◆ DATASET RECORDS ◆
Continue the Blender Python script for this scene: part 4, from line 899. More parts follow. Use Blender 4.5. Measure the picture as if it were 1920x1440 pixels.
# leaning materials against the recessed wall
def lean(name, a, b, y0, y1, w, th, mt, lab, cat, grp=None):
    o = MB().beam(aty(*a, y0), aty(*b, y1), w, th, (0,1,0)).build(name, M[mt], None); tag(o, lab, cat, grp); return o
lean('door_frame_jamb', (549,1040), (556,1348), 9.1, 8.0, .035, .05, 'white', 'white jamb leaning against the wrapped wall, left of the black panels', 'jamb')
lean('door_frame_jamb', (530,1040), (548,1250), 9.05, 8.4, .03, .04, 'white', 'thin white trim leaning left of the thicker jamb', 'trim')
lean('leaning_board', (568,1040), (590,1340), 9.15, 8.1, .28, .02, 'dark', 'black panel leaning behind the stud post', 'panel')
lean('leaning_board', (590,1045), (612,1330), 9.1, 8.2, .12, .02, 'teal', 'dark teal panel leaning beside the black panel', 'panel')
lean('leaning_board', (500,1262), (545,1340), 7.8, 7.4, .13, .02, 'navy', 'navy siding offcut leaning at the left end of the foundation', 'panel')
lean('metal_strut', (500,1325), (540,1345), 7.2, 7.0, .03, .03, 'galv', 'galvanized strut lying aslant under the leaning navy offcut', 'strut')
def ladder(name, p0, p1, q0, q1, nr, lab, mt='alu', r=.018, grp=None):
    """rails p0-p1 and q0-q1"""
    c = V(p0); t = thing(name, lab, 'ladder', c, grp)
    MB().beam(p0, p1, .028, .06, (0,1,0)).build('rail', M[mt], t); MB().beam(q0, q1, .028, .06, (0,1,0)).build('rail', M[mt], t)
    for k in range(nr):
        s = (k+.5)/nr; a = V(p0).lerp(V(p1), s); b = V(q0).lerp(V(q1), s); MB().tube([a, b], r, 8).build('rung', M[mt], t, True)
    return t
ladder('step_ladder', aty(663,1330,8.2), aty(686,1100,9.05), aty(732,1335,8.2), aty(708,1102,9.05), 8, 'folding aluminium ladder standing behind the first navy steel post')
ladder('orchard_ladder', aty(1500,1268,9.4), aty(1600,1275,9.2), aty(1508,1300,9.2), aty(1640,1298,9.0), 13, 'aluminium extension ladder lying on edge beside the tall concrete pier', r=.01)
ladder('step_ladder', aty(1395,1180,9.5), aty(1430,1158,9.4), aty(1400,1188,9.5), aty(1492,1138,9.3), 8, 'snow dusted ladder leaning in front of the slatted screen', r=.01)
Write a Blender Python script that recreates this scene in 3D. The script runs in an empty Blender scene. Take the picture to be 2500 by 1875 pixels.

◆ DESCRIPTION OF THE TASK ◆
Go through the records above and retype each one exactly.

◆ RESULT OF THE TASK ◆
Continue the Blender Python script for this scene: part 4, from line 899. More parts follow. Use Blender 4.5. Measure the picture as if it were 1920x1440 pixels.
# leaning materials against the recessed wall
def lean(name, a, b, y0, y1, w, th, mt, lab, cat, grp=None):
    o = MB().beam(aty(*a, y0), aty(*b, y1), w, th, (0,1,0)).build(name, M[mt], None); tag(o, lab, cat, grp); return o
lean('door_frame_jamb', (549,1040), (556,1348), 9.1, 8.0, .035, .05, 'white', 'white jamb leaning against the wrapped wall, left of the black panels', 'jamb')
lean('door_frame_jamb', (530,1040), (548,1250), 9.05, 8.4, .03, .04, 'white', 'thin white trim leaning left of the thicker jamb', 'trim')
lean('leaning_board', (568,1040), (590,1340), 9.15, 8.1, .28, .02, 'dark', 'black panel leaning behind the stud post', 'panel')
lean('leaning_board', (590,1045), (612,1330), 9.1, 8.2, .12, .02, 'teal', 'dark teal panel leaning beside the black panel', 'panel')
lean('leaning_board', (500,1262), (545,1340), 7.8, 7.4, .13, .02, 'navy', 'navy siding offcut leaning at the left end of the foundation', 'panel')
lean('metal_strut', (500,1325), (540,1345), 7.2, 7.0, .03, .03, 'galv', 'galvanized strut lying aslant under the leaning navy offcut', 'strut')
def ladder(name, p0, p1, q0, q1, nr, lab, mt='alu', r=.018, grp=None):
    """rails p0-p1 and q0-q1"""
    c = V(p0); t = thing(name, lab, 'ladder', c, grp)
    MB().beam(p0, p1, .028, .06, (0,1,0)).build('rail', M[mt], t); MB().beam(q0, q1, .028, .06, (0,1,0)).build('rail', M[mt], t)
    for k in range(nr):
        s = (k+.5)/nr; a = V(p0).lerp(V(p1), s); b = V(q0).lerp(V(q1), s); MB().tube([a, b], r, 8).build('rung', M[mt], t, True)
    return t
ladder('step_ladder', aty(663,1330,8.2), aty(686,1100,9.05), aty(732,1335,8.2), aty(708,1102,9.05), 8, 'folding aluminium ladder standing behind the first navy steel post')
ladder('orchard_ladder', aty(1500,1268,9.4), aty(1600,1275,9.2), aty(1508,1300,9.2), aty(1640,1298,9.0), 13, 'aluminium extension ladder lying on edge beside the tall concrete pier', r=.01)
ladder('step_ladder', aty(1395,1180,9.5), aty(1430,1158,9.4), aty(1400,1188,9.5), aty(1492,1138,9.3), 8, 'snow dusted ladder leaning in front of the slatted screen', r=.01)
Write a Blender Python script that recreates this scene in 3D. The script runs in an empty Blender scene. Take the picture to be 2500 by 1875 pixels.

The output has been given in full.